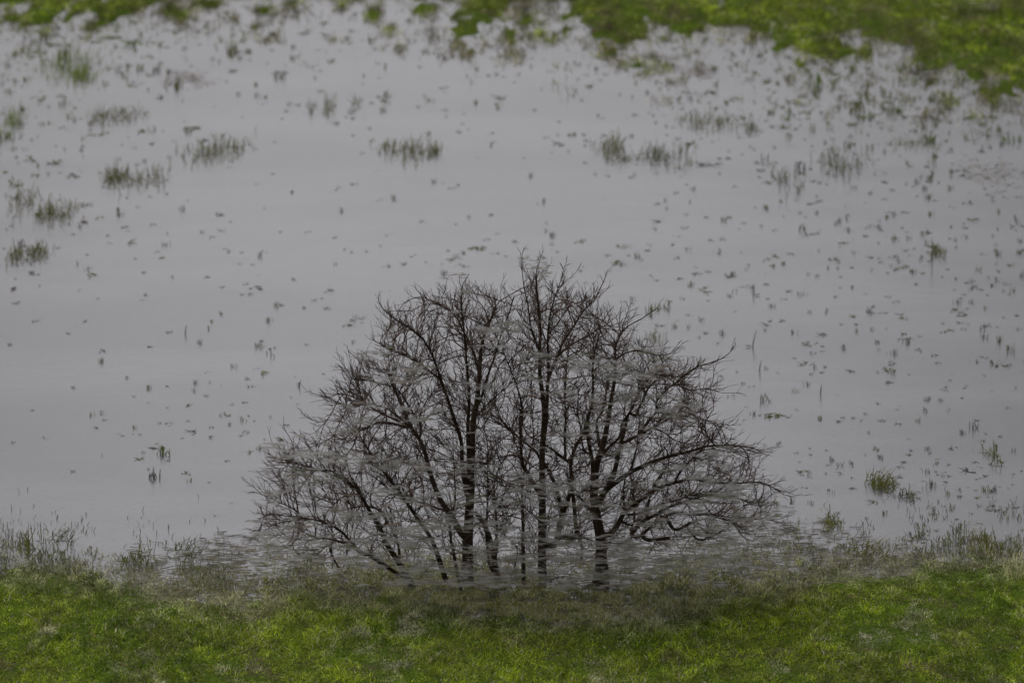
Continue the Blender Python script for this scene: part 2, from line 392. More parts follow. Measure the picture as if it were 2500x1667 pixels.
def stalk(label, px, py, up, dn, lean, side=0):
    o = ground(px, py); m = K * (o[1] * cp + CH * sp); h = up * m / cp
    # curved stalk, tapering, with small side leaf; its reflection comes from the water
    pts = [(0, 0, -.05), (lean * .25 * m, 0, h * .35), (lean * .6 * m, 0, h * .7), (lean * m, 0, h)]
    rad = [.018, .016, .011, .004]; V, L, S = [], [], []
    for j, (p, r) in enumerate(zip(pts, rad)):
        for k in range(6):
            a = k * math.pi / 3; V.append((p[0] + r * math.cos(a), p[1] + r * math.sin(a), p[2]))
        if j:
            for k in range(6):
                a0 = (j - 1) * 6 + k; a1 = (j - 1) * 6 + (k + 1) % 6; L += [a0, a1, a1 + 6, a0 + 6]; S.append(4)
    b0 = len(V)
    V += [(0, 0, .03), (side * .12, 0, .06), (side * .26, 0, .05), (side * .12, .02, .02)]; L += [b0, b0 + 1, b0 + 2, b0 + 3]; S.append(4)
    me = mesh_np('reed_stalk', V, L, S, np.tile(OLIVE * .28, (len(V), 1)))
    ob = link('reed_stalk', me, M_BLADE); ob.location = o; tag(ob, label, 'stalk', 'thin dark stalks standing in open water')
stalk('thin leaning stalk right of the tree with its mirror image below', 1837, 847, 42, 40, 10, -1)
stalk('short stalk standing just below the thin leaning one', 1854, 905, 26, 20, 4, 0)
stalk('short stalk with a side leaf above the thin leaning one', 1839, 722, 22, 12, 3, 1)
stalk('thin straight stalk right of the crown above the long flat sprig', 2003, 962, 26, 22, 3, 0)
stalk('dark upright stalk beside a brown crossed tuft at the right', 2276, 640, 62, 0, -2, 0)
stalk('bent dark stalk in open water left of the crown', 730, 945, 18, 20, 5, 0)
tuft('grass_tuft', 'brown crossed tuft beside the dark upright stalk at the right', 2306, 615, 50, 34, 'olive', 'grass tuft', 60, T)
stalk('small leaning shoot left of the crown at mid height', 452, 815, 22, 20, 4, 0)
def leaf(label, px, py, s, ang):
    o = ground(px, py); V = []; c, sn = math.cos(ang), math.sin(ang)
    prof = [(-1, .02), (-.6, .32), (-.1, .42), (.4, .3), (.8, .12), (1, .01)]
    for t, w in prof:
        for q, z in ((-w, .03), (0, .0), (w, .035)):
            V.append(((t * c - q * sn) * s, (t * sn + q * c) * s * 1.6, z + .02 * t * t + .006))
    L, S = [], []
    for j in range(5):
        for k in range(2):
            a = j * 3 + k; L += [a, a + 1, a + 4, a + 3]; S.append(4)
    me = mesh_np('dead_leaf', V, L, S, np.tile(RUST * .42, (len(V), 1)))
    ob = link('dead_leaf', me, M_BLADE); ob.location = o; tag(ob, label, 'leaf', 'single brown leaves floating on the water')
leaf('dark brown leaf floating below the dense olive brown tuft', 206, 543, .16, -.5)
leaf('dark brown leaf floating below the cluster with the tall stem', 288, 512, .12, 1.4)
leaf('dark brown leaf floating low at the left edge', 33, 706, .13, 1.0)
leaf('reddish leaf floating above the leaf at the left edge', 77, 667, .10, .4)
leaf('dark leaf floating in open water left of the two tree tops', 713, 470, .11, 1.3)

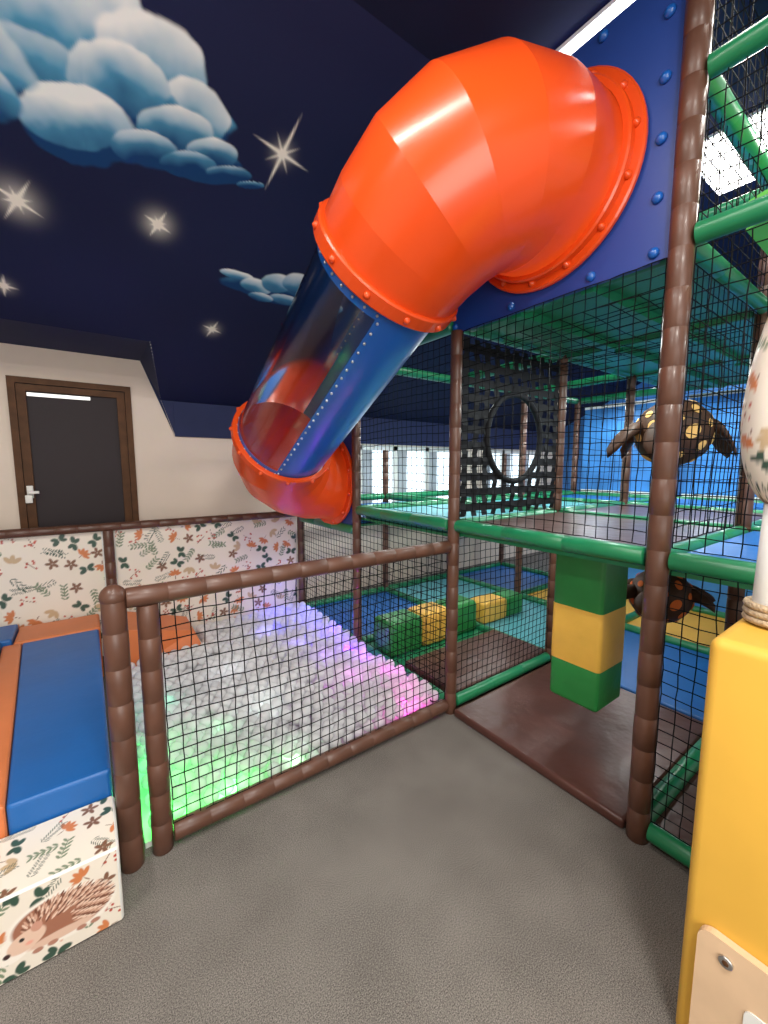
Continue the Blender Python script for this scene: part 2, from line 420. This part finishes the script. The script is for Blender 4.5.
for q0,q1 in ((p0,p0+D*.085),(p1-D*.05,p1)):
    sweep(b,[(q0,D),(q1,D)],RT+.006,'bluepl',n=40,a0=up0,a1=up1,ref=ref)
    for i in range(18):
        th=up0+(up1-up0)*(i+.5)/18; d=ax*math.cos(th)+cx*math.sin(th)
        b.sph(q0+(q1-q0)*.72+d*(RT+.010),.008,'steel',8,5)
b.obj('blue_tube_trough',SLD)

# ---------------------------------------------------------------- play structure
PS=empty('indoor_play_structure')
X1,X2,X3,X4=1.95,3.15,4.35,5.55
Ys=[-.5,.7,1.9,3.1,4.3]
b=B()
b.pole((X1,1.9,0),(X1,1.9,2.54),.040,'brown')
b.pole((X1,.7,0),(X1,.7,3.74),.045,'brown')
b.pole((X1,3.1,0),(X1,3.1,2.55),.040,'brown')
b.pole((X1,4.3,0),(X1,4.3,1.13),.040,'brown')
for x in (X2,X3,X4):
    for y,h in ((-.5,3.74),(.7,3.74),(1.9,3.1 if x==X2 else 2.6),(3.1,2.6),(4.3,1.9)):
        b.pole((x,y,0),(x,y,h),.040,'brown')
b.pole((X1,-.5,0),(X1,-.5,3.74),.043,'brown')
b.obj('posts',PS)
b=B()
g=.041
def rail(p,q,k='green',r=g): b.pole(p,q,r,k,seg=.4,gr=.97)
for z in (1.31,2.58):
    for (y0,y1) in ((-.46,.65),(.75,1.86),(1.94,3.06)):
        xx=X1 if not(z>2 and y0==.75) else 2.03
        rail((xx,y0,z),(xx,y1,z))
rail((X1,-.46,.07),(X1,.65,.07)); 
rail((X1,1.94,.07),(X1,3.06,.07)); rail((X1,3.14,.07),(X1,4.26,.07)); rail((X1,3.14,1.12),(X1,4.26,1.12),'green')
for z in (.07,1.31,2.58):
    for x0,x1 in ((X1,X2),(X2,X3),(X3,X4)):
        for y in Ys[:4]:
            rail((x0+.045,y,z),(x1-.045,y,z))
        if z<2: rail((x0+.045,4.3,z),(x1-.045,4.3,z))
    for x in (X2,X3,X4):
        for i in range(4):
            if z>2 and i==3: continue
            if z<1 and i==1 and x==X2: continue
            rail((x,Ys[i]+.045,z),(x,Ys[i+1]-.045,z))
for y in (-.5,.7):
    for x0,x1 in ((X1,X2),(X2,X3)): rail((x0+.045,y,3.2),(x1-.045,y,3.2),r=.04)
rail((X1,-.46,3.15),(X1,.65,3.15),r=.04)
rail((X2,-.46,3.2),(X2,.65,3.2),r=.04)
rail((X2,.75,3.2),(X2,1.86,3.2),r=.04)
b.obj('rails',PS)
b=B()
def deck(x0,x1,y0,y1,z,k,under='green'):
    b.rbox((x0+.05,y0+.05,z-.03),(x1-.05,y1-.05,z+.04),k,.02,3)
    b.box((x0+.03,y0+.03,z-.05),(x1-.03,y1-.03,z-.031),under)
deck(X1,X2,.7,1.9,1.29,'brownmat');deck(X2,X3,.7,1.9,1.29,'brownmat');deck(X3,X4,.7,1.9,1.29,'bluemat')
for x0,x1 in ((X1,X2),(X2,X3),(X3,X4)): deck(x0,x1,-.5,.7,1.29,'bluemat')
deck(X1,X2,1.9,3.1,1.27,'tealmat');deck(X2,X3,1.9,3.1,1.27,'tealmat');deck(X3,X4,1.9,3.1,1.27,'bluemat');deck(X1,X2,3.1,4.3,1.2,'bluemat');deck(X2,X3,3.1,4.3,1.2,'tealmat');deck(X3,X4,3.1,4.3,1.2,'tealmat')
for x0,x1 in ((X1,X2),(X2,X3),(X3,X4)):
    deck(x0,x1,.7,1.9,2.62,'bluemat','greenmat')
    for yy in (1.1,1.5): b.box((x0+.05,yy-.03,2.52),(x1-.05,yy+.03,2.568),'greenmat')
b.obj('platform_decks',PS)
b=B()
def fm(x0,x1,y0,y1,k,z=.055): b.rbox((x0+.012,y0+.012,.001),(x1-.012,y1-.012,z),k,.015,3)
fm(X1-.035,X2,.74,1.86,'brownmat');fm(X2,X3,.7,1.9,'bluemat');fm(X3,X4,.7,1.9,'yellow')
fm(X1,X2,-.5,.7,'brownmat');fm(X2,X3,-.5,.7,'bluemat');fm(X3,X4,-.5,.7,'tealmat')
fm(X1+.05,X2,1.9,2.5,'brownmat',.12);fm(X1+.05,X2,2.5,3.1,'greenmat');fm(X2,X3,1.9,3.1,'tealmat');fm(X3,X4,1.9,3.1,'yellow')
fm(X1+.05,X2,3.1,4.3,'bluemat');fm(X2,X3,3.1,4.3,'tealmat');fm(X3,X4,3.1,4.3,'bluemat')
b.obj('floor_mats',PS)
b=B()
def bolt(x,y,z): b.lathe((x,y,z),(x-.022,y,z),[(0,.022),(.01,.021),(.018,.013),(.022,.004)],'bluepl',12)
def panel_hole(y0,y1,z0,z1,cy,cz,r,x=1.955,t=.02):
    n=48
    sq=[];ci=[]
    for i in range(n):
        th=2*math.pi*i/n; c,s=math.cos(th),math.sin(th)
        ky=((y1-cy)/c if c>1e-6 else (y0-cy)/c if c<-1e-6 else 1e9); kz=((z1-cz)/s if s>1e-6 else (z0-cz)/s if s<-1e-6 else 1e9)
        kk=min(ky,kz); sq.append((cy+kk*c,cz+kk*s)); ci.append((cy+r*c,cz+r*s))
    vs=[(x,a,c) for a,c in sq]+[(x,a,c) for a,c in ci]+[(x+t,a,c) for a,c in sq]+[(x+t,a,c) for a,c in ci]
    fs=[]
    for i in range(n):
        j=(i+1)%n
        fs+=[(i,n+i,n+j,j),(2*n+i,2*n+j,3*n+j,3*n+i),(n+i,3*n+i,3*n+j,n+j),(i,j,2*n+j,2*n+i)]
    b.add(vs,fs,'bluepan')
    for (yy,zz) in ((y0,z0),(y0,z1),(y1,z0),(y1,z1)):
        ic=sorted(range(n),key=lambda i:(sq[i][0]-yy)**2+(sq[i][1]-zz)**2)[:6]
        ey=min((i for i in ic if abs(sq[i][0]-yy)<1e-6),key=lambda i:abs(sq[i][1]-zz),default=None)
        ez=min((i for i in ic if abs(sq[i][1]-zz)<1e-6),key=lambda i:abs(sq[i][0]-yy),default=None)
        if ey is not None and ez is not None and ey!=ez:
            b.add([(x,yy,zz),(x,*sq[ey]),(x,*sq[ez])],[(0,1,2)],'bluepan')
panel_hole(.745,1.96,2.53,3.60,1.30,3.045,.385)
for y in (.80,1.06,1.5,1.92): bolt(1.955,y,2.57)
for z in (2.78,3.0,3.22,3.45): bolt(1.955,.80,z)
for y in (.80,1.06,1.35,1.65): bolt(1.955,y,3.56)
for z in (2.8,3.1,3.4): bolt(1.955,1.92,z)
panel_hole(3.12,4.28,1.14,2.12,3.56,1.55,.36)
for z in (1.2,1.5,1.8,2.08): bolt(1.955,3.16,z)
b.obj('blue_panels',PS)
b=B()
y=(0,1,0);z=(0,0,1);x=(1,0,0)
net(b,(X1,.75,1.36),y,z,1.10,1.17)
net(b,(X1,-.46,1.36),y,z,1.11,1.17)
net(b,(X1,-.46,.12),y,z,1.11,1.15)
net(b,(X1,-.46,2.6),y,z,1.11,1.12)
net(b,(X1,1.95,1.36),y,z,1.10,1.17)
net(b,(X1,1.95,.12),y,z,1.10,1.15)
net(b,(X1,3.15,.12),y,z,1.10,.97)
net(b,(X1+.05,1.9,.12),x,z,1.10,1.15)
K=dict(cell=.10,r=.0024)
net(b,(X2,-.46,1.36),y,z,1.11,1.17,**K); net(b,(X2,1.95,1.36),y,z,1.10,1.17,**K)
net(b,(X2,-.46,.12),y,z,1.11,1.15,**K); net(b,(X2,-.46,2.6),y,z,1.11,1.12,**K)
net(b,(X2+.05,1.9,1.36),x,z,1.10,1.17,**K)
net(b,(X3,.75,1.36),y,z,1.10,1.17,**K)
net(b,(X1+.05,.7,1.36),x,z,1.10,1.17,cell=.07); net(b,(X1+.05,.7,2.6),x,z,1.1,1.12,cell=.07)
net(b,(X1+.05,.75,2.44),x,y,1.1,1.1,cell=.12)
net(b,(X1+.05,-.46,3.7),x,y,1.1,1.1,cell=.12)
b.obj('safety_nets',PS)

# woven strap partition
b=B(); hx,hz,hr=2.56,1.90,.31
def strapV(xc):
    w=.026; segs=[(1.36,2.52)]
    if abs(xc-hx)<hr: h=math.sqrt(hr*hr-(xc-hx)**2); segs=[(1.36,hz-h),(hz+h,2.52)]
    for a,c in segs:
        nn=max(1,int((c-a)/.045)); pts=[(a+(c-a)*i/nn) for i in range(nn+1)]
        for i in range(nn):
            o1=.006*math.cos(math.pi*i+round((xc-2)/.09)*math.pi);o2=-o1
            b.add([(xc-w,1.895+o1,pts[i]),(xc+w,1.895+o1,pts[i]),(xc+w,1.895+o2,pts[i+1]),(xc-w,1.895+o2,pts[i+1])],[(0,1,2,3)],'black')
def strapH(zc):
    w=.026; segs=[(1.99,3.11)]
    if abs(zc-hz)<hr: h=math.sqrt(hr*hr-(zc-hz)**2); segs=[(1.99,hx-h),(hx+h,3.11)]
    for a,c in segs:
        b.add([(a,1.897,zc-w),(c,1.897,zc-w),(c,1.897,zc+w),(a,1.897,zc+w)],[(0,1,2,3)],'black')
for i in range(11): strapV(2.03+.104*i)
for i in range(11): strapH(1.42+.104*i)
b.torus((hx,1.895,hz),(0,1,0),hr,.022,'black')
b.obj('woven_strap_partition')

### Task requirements
Only the lines from the line with "for Blender 4.5." to the line with "b.obj('blue_tube_trough',SLD)", inclusive, are to be printed, exactly as they appear.

### Worked solution
Continue the Blender Python script for this scene: part 2, from line 420. This part finishes the script. The script is for Blender 4.5.
for q0,q1 in ((p0,p0+D*.085),(p1-D*.05,p1)):
    sweep(b,[(q0,D),(q1,D)],RT+.006,'bluepl',n=40,a0=up0,a1=up1,ref=ref)
    for i in range(18):
        th=up0+(up1-up0)*(i+.5)/18; d=ax*math.cos(th)+cx*math.sin(th)
        b.sph(q0+(q1-q0)*.72+d*(RT+.010),.008,'steel',8,5)
b.obj('blue_tube_trough',SLD)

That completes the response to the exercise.